→ **Aim of the task**:
Produce an exact transcription of the listing below, omitting the pictures.

>>>>

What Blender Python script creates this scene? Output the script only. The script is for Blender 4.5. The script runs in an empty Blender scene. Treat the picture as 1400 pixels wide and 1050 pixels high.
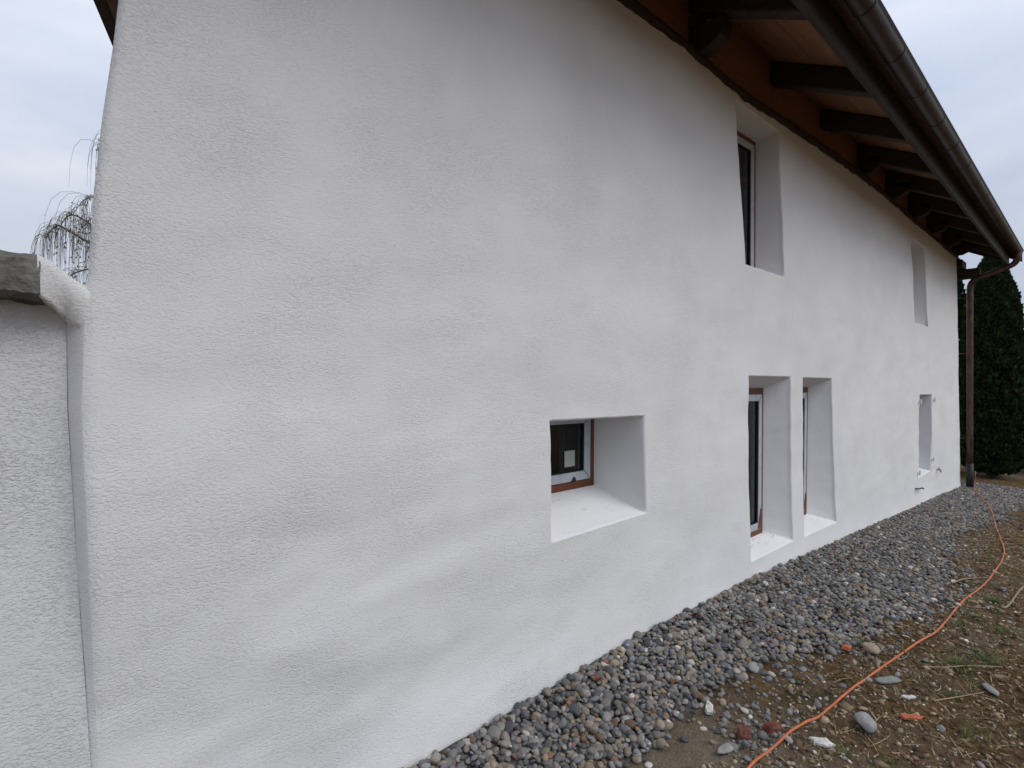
import bpy, math, random
import numpy as np
from mathutils import Vector, Matrix, noise

random.seed(7)
rng = np.random.default_rng(11)
scene = bpy.context.scene
col = scene.collection

# ------------------------------------------------------------------ camera
VIEW = math.radians(40.2175)            # view axis, to the right of the wall's normal
cam = bpy.data.cameras.new('camera')
cam.sensor_width = 36.0
cam.lens = 36.0 * 690.0 / 1400.0
cam.shift_y = -5.0 / 1400.0
cam.clip_start = 0.05
cam.clip_end = 2000
cam_o = bpy.data.objects.new('camera', cam)
cam_o.location = (0, 0, 1.75)
cam_o.rotation_euler = (math.radians(90), 0, -VIEW)
col.objects.link(cam_o)
scene.camera = cam_o

# ------------------------------------------------------------------ sky + sun (overcast)
SUN_EL, SUN_AZ = math.radians(49), math.radians(155)   # azimuth clockwise from +Y: behind the camera, a little to the right
W = bpy.data.worlds.new('World')
scene.world = W
W.use_nodes = True
nt = W.node_tree
nt.nodes.clear()
out = nt.nodes.new('ShaderNodeOutputWorld')
bg = nt.nodes.new('ShaderNodeBackground')
bg.inputs['Strength'].default_value = 0.10
sky = nt.nodes.new('ShaderNodeTexSky')
sky.sky_type = 'NISHITA'
sky.sun_disc = False
sky.sun_elevation = SUN_EL
sky.sun_rotation = SUN_AZ
tc = nt.nodes.new('ShaderNodeTexCoord')
mp = nt.nodes.new('ShaderNodeMapping')
mp.inputs['Scale'].default_value = (1.0, 1.0, 3.2)
mp.inputs['Rotation'].default_value = (0.15, 0.1, 0.5)
n1 = nt.nodes.new('ShaderNodeTexNoise')
n1.inputs['Scale'].default_value = 1.7
n1.inputs['Detail'].default_value = 6
n1.inputs['Roughness'].default_value = 0.5
n1.inputs['Distortion'].default_value = 0.5
r1 = nt.nodes.new('ShaderNodeValToRGB')
r1.color_ramp.elements[0].position = 0.34
r1.color_ramp.elements[0].color = (4.85, 5.55, 6.95, 1)
r1.color_ramp.elements[1].position = 0.68
r1.color_ramp.elements[1].color = (7.35, 7.6, 8.35, 1)
mx = nt.nodes.new('ShaderNodeMix')
mx.data_type = 'RGBA'
mx.inputs[0].default_value = 0.9
L = nt.links.new
L(tc.outputs['Generated'], mp.inputs['Vector'])
L(mp.outputs['Vector'], n1.inputs['Vector'])
L(n1.outputs['Fac'], r1.inputs['Fac'])
L(sky.outputs['Color'], mx.inputs[6])
# overcast sky: brighter towards the zenith, (1 + 2 sin h) / 3
sp = nt.nodes.new('ShaderNodeSeparateXYZ'); L(tc.outputs['Generated'], sp.inputs[0])
zc = nt.nodes.new('ShaderNodeMath'); zc.operation = 'MAXIMUM'; zc.inputs[1].default_value = 0.0; L(sp.outputs['Z'], zc.inputs[0])
zm = nt.nodes.new('ShaderNodeMath'); zm.operation = 'MULTIPLY_ADD'; zm.inputs[1].default_value = 1.05; zm.inputs[2].default_value = 0.80; L(zc.outputs[0], zm.inputs[0])
vm = nt.nodes.new('ShaderNodeVectorMath'); vm.operation = 'SCALE'; L(r1.outputs['Color'], vm.inputs[0]); L(zm.outputs[0], vm.inputs['Scale'])
L(vm.outputs[0], mx.inputs[7])
L(mx.outputs[2], bg.inputs['Color'])
L(bg.outputs['Background'], out.inputs['Surface'])

sun = bpy.data.lights.new('sun', 'SUN')
sun.energy = 1.4
sun.angle = math.radians(42)
sun.color = (1.0, 0.955, 0.89)
sun_o = bpy.data.objects.new('sun', sun)
d = Vector((math.sin(SUN_AZ) * math.cos(SUN_EL), math.cos(SUN_AZ) * math.cos(SUN_EL), math.sin(SUN_EL)))
sun_o.rotation_euler = d.to_track_quat('Z', 'Y').to_euler()
sun_o.location = (0, -6, 9)
col.objects.link(sun_o)

scene.view_settings.view_transform = 'Standard'
scene.view_settings.look = 'None'
scene.view_settings.exposure = 0.0
scene.view_settings.gamma = 1.0
scene.view_settings.use_curve_mapping = False
scene.cycles.max_bounces = 6
scene.cycles.diffuse_bounces = 4
scene.cycles.use_denoising = True

# ------------------------------------------------------------------ object helpers
def tag(o, label=None, cat=None, group=None, kind=None):
    if label: o['label'] = label
    if cat: o['category'] = cat
    if group: o['group'] = group
    if kind: o['kind'] = kind
    return o

def empty(name, loc, label, cat, group=None):
    o = bpy.data.objects.new(name, None)
    o.empty_display_size = 0.2
    o.location = loc
    col.objects.link(o)
    return tag(o, label, cat, group)

def link(name, me, mat=None, parent=None):
    o = bpy.data.objects.new(name, me)
    if mat and not me.materials:
        me.materials.append(mat)
    col.objects.link(o)
    if parent is not None:
        o.parent = parent
        if parent.type == 'EMPTY':          # geometry is written in world coordinates
            o.location = -parent.location
    return o

def mesh_obj(name, V, F, mat, parent=None, smooth=False, colors=None):
    me = bpy.data.meshes.new(name)
    me.from_pydata([tuple(v) for v in V], [], [tuple(f) for f in F])
    if smooth:
        me.polygons.foreach_set('use_smooth', np.ones(len(me.polygons), bool))
    if colors is not None:
        a = me.color_attributes.new('Col', 'FLOAT_COLOR', 'POINT')
        c = np.ones((len(V), 4), np.float32); c[:, :3] = colors
        a.data.foreach_set('color', c.ravel())
    me.update()
    return link(name, me, mat, parent)

def np_mesh(name, V, T, mat, parent=None, colors=None, smooth=True, n=3):
    """big triangle / quad soups, straight from numpy arrays"""
    me = bpy.data.meshes.new(name)
    V = np.asarray(V, np.float32); T = np.asarray(T, np.int32)
    me.vertices.add(len(V)); me.vertices.foreach_set('co', V.ravel())
    me.loops.add(T.size); me.loops.foreach_set('vertex_index', T.ravel())
    me.polygons.add(len(T))
    me.polygons.foreach_set('loop_start', np.arange(0, T.size, n, dtype=np.int32))
    me.polygons.foreach_set('loop_total', np.full(len(T), n, np.int32))
    if smooth:
        me.polygons.foreach_set('use_smooth', np.ones(len(T), bool))
    if colors is not None:
        a = me.color_attributes.new('Col', 'FLOAT_COLOR', 'POINT')
        c = np.ones((len(V), 4), np.float32); c[:, :3] = colors
        a.data.foreach_set('color', c.ravel())
    me.update(calc_edges=True)
    me.validate()
    return link(name, me, mat, parent)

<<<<

→ **Answer to this exercise**:
What Blender Python script creates this scene? Output the script only. The script is for Blender 4.5. The script runs in an empty Blender scene. Treat the picture as 1400 pixels wide and 1050 pixels high.
import bpy, math, random
import numpy as np
from mathutils import Vector, Matrix, noise

random.seed(7)
rng = np.random.default_rng(11)
scene = bpy.context.scene
col = scene.collection

# ------------------------------------------------------------------ camera
VIEW = math.radians(40.2175)            # view axis, to the right of the wall's normal
cam = bpy.data.cameras.new('camera')
cam.sensor_width = 36.0
cam.lens = 36.0 * 690.0 / 1400.0
cam.shift_y = -5.0 / 1400.0
cam.clip_start = 0.05
cam.clip_end = 2000
cam_o = bpy.data.objects.new('camera', cam)
cam_o.location = (0, 0, 1.75)
cam_o.rotation_euler = (math.radians(90), 0, -VIEW)
col.objects.link(cam_o)
scene.camera = cam_o

# ------------------------------------------------------------------ sky + sun (overcast)
SUN_EL, SUN_AZ = math.radians(49), math.radians(155)   # azimuth clockwise from +Y: behind the camera, a little to the right
W = bpy.data.worlds.new('World')
scene.world = W
W.use_nodes = True
nt = W.node_tree
nt.nodes.clear()
out = nt.nodes.new('ShaderNodeOutputWorld')
bg = nt.nodes.new('ShaderNodeBackground')
bg.inputs['Strength'].default_value = 0.10
sky = nt.nodes.new('ShaderNodeTexSky')
sky.sky_type = 'NISHITA'
sky.sun_disc = False
sky.sun_elevation = SUN_EL
sky.sun_rotation = SUN_AZ
tc = nt.nodes.new('ShaderNodeTexCoord')
mp = nt.nodes.new('ShaderNodeMapping')
mp.inputs['Scale'].default_value = (1.0, 1.0, 3.2)
mp.inputs['Rotation'].default_value = (0.15, 0.1, 0.5)
n1 = nt.nodes.new('ShaderNodeTexNoise')
n1.inputs['Scale'].default_value = 1.7
n1.inputs['Detail'].default_value = 6
n1.inputs['Roughness'].default_value = 0.5
n1.inputs['Distortion'].default_value = 0.5
r1 = nt.nodes.new('ShaderNodeValToRGB')
r1.color_ramp.elements[0].position = 0.34
r1.color_ramp.elements[0].color = (4.85, 5.55, 6.95, 1)
r1.color_ramp.elements[1].position = 0.68
r1.color_ramp.elements[1].color = (7.35, 7.6, 8.35, 1)
mx = nt.nodes.new('ShaderNodeMix')
mx.data_type = 'RGBA'
mx.inputs[0].default_value = 0.9
L = nt.links.new
L(tc.outputs['Generated'], mp.inputs['Vector'])
L(mp.outputs['Vector'], n1.inputs['Vector'])
L(n1.outputs['Fac'], r1.inputs['Fac'])
L(sky.outputs['Color'], mx.inputs[6])
# overcast sky: brighter towards the zenith, (1 + 2 sin h) / 3
sp = nt.nodes.new('ShaderNodeSeparateXYZ'); L(tc.outputs['Generated'], sp.inputs[0])
zc = nt.nodes.new('ShaderNodeMath'); zc.operation = 'MAXIMUM'; zc.inputs[1].default_value = 0.0; L(sp.outputs['Z'], zc.inputs[0])
zm = nt.nodes.new('ShaderNodeMath'); zm.operation = 'MULTIPLY_ADD'; zm.inputs[1].default_value = 1.05; zm.inputs[2].default_value = 0.80; L(zc.outputs[0], zm.inputs[0])
vm = nt.nodes.new('ShaderNodeVectorMath'); vm.operation = 'SCALE'; L(r1.outputs['Color'], vm.inputs[0]); L(zm.outputs[0], vm.inputs['Scale'])
L(vm.outputs[0], mx.inputs[7])
L(mx.outputs[2], bg.inputs['Color'])
L(bg.outputs['Background'], out.inputs['Surface'])

sun = bpy.data.lights.new('sun', 'SUN')
sun.energy = 1.4
sun.angle = math.radians(42)
sun.color = (1.0, 0.955, 0.89)
sun_o = bpy.data.objects.new('sun', sun)
d = Vector((math.sin(SUN_AZ) * math.cos(SUN_EL), math.cos(SUN_AZ) * math.cos(SUN_EL), math.sin(SUN_EL)))
sun_o.rotation_euler = d.to_track_quat('Z', 'Y').to_euler()
sun_o.location = (0, -6, 9)
col.objects.link(sun_o)

scene.view_settings.view_transform = 'Standard'
scene.view_settings.look = 'None'
scene.view_settings.exposure = 0.0
scene.view_settings.gamma = 1.0
scene.view_settings.use_curve_mapping = False
scene.cycles.max_bounces = 6
scene.cycles.diffuse_bounces = 4
scene.cycles.use_denoising = True

# ------------------------------------------------------------------ object helpers
def tag(o, label=None, cat=None, group=None, kind=None):
    if label: o['label'] = label
    if cat: o['category'] = cat
    if group: o['group'] = group
    if kind: o['kind'] = kind
    return o

def empty(name, loc, label, cat, group=None):
    o = bpy.data.objects.new(name, None)
    o.empty_display_size = 0.2
    o.location = loc
    col.objects.link(o)
    return tag(o, label, cat, group)

def link(name, me, mat=None, parent=None):
    o = bpy.data.objects.new(name, me)
    if mat and not me.materials:
        me.materials.append(mat)
    col.objects.link(o)
    if parent is not None:
        o.parent = parent
        if parent.type == 'EMPTY':          # geometry is written in world coordinates
            o.location = -parent.location
    return o

def mesh_obj(name, V, F, mat, parent=None, smooth=False, colors=None):
    me = bpy.data.meshes.new(name)
    me.from_pydata([tuple(v) for v in V], [], [tuple(f) for f in F])
    if smooth:
        me.polygons.foreach_set('use_smooth', np.ones(len(me.polygons), bool))
    if colors is not None:
        a = me.color_attributes.new('Col', 'FLOAT_COLOR', 'POINT')
        c = np.ones((len(V), 4), np.float32); c[:, :3] = colors
        a.data.foreach_set('color', c.ravel())
    me.update()
    return link(name, me, mat, parent)

def np_mesh(name, V, T, mat, parent=None, colors=None, smooth=True, n=3):
    """big triangle / quad soups, straight from numpy arrays"""
    me = bpy.data.meshes.new(name)
    V = np.asarray(V, np.float32); T = np.asarray(T, np.int32)
    me.vertices.add(len(V)); me.vertices.foreach_set('co', V.ravel())
    me.loops.add(T.size); me.loops.foreach_set('vertex_index', T.ravel())
    me.polygons.add(len(T))
    me.polygons.foreach_set('loop_start', np.arange(0, T.size, n, dtype=np.int32))
    me.polygons.foreach_set('loop_total', np.full(len(T), n, np.int32))
    if smooth:
        me.polygons.foreach_set('use_smooth', np.ones(len(T), bool))
    if colors is not None:
        a = me.color_attributes.new('Col', 'FLOAT_COLOR', 'POINT')
        c = np.ones((len(V), 4), np.float32); c[:, :3] = colors
        a.data.foreach_set('color', c.ravel())
    me.update(calc_edges=True)
    me.validate()
    return link(name, me, mat, parent)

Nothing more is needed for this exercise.